Some choice excerpts:
"[The matador Maera] had trouble with his wrists....Now at any time he could have, without danger or pain, slipped the sword into the neck of the bull, let it go into the lung or cut the jugular and killed him with no trouble. But his honor demanded that he kill him high up between the shoulders....And on the sixth time he went in this way and the sword went in too. [After the bull 'lost his feet and rolled over,' Maera] pulled the sword out with his right hand, as punishment for it I suppose, but shifted it to his left....His right wrist was swollen to double its size... 'Go to the infirmary, man,' one of the banderilleros said. Maera looked at him....'He was made out of cement. F--king bull made out of cement.'"
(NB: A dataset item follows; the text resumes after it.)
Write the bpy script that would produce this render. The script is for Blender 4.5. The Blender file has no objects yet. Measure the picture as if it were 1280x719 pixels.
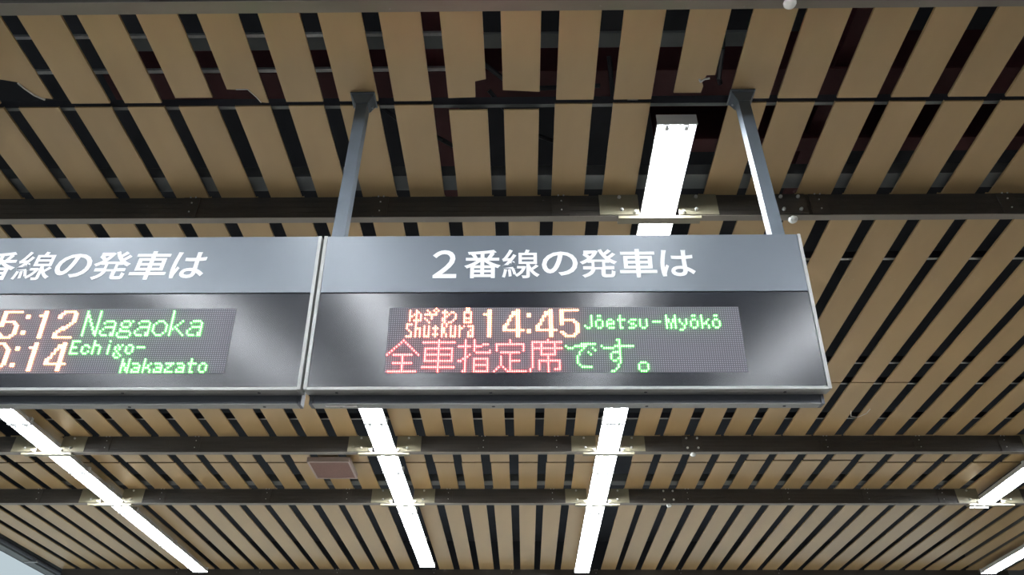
import bpy, bmesh, math, random
from mathutils import Vector, Matrix
random.seed(7)
SC = bpy.context.scene
COL = SC.collection
CZ = 1.6                      # eye height; every height below is CZ + height above the eye

# ------------------------------------------------------------------ camera
th, yaw, roll = 0.62424823, -0.01801076, 0.00664510
fwd = Vector((math.sin(yaw)*math.cos(th), math.cos(yaw)*math.cos(th), math.sin(th)))
rgt = Vector((math.cos(yaw), -math.sin(yaw), 0)); upv = rgt.cross(fwd)
r2 = rgt*math.cos(roll) + upv*math.sin(roll); u2 = -rgt*math.sin(roll) + upv*math.cos(roll)
cd = bpy.data.cameras.new('camera'); cam = bpy.data.objects.new('camera', cd); COL.objects.link(cam)
cd.sensor_width = 36; cd.lens = 954.19/1280*36; cd.clip_start = .02
M = Matrix((r2, u2, -fwd)).transposed().to_4x4(); M.translation = Vector((0, 0, CZ)); cam.matrix_world = M
SC.camera = cam
# ------------------------------------------------------------------ world, exposure
w = bpy.data.worlds.new('night'); SC.world = w; w.use_nodes = True
w.node_tree.nodes['Background'].inputs[0].default_value = (.78, .93, 1.0, 1)
w.node_tree.nodes['Background'].inputs[1].default_value = .17
SC.view_settings.view_transform = 'Standard'; SC.view_settings.look = 'None'
SC.view_settings.gamma = 1; SC.view_settings.use_curve_mapping = False
SC.view_settings.exposure = 1.9
TUBE = 22.0                   # emission of the fluorescent tubes
SC.cycles.max_bounces = 7; SC.cycles.diffuse_bounces = 4
SC.cycles.sample_clamp_indirect = 6

# ------------------------------------------------------------------ materials
def mat(name, col, rough=.6, metal=0, noise=0, scale=8, stretch=(1, 1, 1), bump=0, coat=0, emit=None, es=0, spec=.5, dirt=None, dirt_amt=0):
    m = bpy.data.materials.new(name); m.use_nodes = True
    nt = m.node_tree; b = nt.nodes['Principled BSDF']
    b.inputs['Base Color'].default_value = (*col, 1); b.inputs['Roughness'].default_value = rough
    b.inputs['Metallic'].default_value = metal; b.inputs['Coat Weight'].default_value = coat
    b.inputs['Specular IOR Level'].default_value = spec
    b.inputs['Coat Roughness'].default_value = .08
    if emit:
        b.inputs['Emission Color'].default_value = (*emit, 1); b.inputs['Emission Strength'].default_value = es
    if noise or bump or dirt_amt:
        tc = nt.nodes.new('ShaderNodeTexCoord'); mp = nt.nodes.new('ShaderNodeMapping')
        nt.links.new(tc.outputs['Object'], mp.inputs[0]); mp.inputs['Scale'].default_value = stretch
        n = nt.nodes.new('ShaderNodeTexNoise'); n.inputs['Scale'].default_value = scale; n.inputs['Detail'].default_value = 5
        nt.links.new(mp.outputs[0], n.inputs[0])
        last = None
        if noise:
            r = nt.nodes.new('ShaderNodeMapRange'); r.inputs[3].default_value = 1-noise; r.inputs[4].default_value = 1+noise
            r.inputs[1].default_value = .3; r.inputs[2].default_value = .7
            nt.links.new(n.outputs[0], r.inputs[0])
            mx = nt.nodes.new('ShaderNodeMix'); mx.data_type = 'RGBA'; mx.blend_type = 'MULTIPLY'; mx.inputs[0].default_value = 1
            mx.inputs[6].default_value = (*col, 1); nt.links.new(r.outputs[0], mx.inputs[7]); last = mx.outputs[2]
            oi = nt.nodes.new('ShaderNodeObjectInfo'); r2_ = nt.nodes.new('ShaderNodeMapRange')
            r2_.inputs[3].default_value = 1-noise*.6; r2_.inputs[4].default_value = 1+noise*.6
            nt.links.new(oi.outputs['Random'], r2_.inputs[0])
            m3 = nt.nodes.new('ShaderNodeMix'); m3.data_type = 'RGBA'; m3.blend_type = 'MULTIPLY'; m3.inputs[0].default_value = 1
            nt.links.new(last, m3.inputs[6]); nt.links.new(r2_.outputs[0], m3.inputs[7]); last = m3.outputs[2]
        if dirt_amt:
            n2 = nt.nodes.new('ShaderNodeTexNoise'); n2.inputs['Scale'].default_value = 34; n2.inputs['Detail'].default_value = 3
            nt.links.new(tc.outputs['Object'], n2.inputs[0])
            r3 = nt.nodes.new('ShaderNodeMapRange'); r3.inputs[1].default_value = .71; r3.inputs[2].default_value = .75
            r3.inputs[4].default_value = dirt_amt; nt.links.new(n2.outputs[0], r3.inputs[0])
            m2 = nt.nodes.new('ShaderNodeMix'); m2.data_type = 'RGBA'; nt.links.new(r3.outputs[0], m2.inputs[0])
            if last: nt.links.new(last, m2.inputs[6])
            else: m2.inputs[6].default_value = (*col, 1)
            m2.inputs[7].default_value = (*dirt, 1); last = m2.outputs[2]
        if last: nt.links.new(last, b.inputs['Base Color'])
        if bump:
            bp = nt.nodes.new('ShaderNodeBump'); bp.inputs['Strength'].default_value = bump; bp.inputs['Distance'].default_value = .01
            nt.links.new(n.outputs[0], bp.inputs['Height']); nt.links.new(bp.outputs[0], b.inputs['Normal'])
    return m

MAT = dict(
    slat=mat('slat_paint', (.47, .318, .150), .34, noise=.07, scale=3, stretch=(1, .3, 1), bump=.05, dirt=(.6, .57, .5), dirt_amt=.35),
    flange=mat('beam_paint_lit', (.25, .22, .185), .45, noise=.12, scale=6, stretch=(.3, 1, 1), dirt=(.5, .5, .47), dirt_amt=.4),  # beam paint made lighter: bounce light from below put into the colour
    beam=mat('beam_paint', (.060, .053, .046), .45, noise=.14, scale=5, stretch=(.3, 1, 6), bump=.08, dirt=(.35, .34, .32), dirt_amt=.3),
    plate=mat('lamplit_gusset_paint', (.27, .245, .165), .45, noise=.08, scale=6),  # beam plates lightened: the lamp's glare is put into the colour
    galv=mat('galvanised_steel', (.5, .5, .5), .4, .6, noise=.15, scale=20),
    bolt=mat('bright_zinc', (.75, .75, .72), .3, .5),
    white=mat('lamp_enamel', (.8, .8, .8), .35),
    tube=mat('tube_glass', (1, 1, 1), .3, emit=(.90, .95, 1.0), es=TUBE),
    fascia=mat('fascia_satin_paint', (.118, .136, .158), .36, .15, noise=.03, scale=2),
    acrylic=mat('black_acrylic', (.010, .011, .016), .2, coat=0),
    led=mat('led_board', (.075, .072, .085), .6),
    dot=mat('unlit_led', (.23, .215, .25), .4),
    alu=mat('aluminium_frame', (.34, .34, .325), .5, .2),
    bodyg=mat('sign_body_paint', (.12, .13, .15), .5),
    post=mat('post_paint', (.13, .155, .18), .4, .1, noise=.06, scale=10),
    letter=mat('white_lettering', (.93, .93, .93), .5),
    orange=mat('lit_orange_led', (1, .7, .4), .5, emit=(1, .27, .09), es=5),
    coral=mat('lit_coral_led', (1, .6, .4), .5, emit=(1, .17, .08), es=4.5),
    red=mat('lit_red_led', (1, .2, .2), .5, emit=(1, .055, .05), es=5.5),
    green=mat('lit_green_led', (.3, 1, .4), .5, emit=(.085, 1, .075), es=4.2),
    redsteel=mat('red_oxide_paint', (.10, .025, .028), .6, noise=.2, scale=4),
    void=mat('roof_underside', (.022, .023, .03), .8, noise=.3, scale=2),
    greyp=mat('grey_panel_paint', (.17, .18, .18), .6, noise=.1, scale=3),
    darks=mat('dark_steel', (.05, .05, .06), .6),
    cable=mat('black_cable', (.02, .02, .025), .5),
    grille=mat('pinkish_brown_grille', (.21, .115, .09), .7, noise=.1, scale=60),
    frame=mat('pale_pink_frame', (.42, .33, .29), .5),
    floor=mat('pale_concrete_paving', (.52, .48, .42), .8, noise=.08, scale=2),
    dim_floor=mat('dim_bounce_floor', (.09, .086, .08), .85, noise=.15, scale=2),
    sky_block=mat('sky_block_dark', (.10, .095, .09), .7, noise=.1, scale=2),
    wall=mat('pale_wall_panel', (.72, .78, .8), .6, noise=.04, scale=2),
    sticker=mat('sticker', (.9, .88, .85), .5),
    print=mat('sticker_print', (.45, .35, .32), .5),
    tape=mat('torn_edge', (.75, .72, .66), .6),
    glass=mat('frosted_glass_knob', (.85, .85, .8), .12, spec=.8),
)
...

"THE SEED BULL - at twenty-two years the horns are splintered; the eyes are slow and all the weight has gone forward and away from where eight hundred and twenty-two sons came to the ring so that in the end the hind quarters are light as a calf's but all the rest is built into the bull's own monument."
"In these few reactions of individuals I have tried to be completely accurate as to their first and ultimate impressions of the bullfight....an Englishwoman who looked to be about thirty-five I saw once at San Sebastian who was attending the bullfight with her husband and was so overcome by the horses being charged by the bulls that she cried as though they were her own horses or her own children who were being gored....She looked a very fine and pleasant woman and I felt very sorry for her."
Hmm. There is a certain symmetry--out of the bitter irony dept.--within this thread with respect to the title character and the late RR's comments. Rack 'em up, Jim, and order us a round of those special EH cocktails.
Hmm. There is a certain symmetry--out of the bitter irony dept.--within this thread with respect to the title character and the late RR's comments. Rack 'em up, Jim, and order us a round of those special EH cocktails.
"All stories, if continued far enough, end in death, and he is no true-story teller who would keep that from you."